Posted Dec 8, 2024 14:02 UTC (Sun) by mathstuf (subscriber, #69389) [Link]

Hopefully clarifications (and any relevant improvements) can come from trailofbits and others working on the PyPI security story.

Usernames

Posted Dec 8, 2024 22:51 UTC (Sun) by meejah (subscriber, #162580) [Link]

pip can be told to verify the hashes of the wheels it downloads. This isn't necessarily "hard" per se, but is an extra step so many projects don't bother shipping such hash requirements.

That is, an end-user application can ship a "requirements.txt" file that contains hashes for all possible wheels for all exact versions of every requirement, and then pass `--require-hashes`. One problem is that it's "all possible wheels at some point in time" and authors may upload previously-non-existent wheels later.

I don't believe there's any way to declare your dependencies with hashes (e.g. a Python library or application can say "I depend on foo == 1.2.3" but cannot specify the hashes -- and yes, there are usually many because wheels are architecture / platform specific).

Usernames

Posted Dec 8, 2024 23:31 UTC (Sun) by randomguy3 (subscriber, #71063) [Link] (1 responses)

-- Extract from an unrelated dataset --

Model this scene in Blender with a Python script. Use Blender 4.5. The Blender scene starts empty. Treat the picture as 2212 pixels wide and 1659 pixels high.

If pip is looking in the cache to satisfy a request for a wheel it would otherwise have downloaded, it will indeed verify that the hash of the local wheel matches the server-reported hash of the file it would have downloaded.

I've occasionally run into this when some badly-behaved project overwrote a wheel (on a company-internal server) and all the builds that had existing caches broke!

Usernames

Posted Dec 8, 2024 23:33 UTC (Sun) by randomguy3 (subscriber, #71063) [Link]

To be clear: the builds broke because in this situation, pip doesn't attempt to fix the cache, but instead errors out (which isn't an unreasonable action from a security standpoint).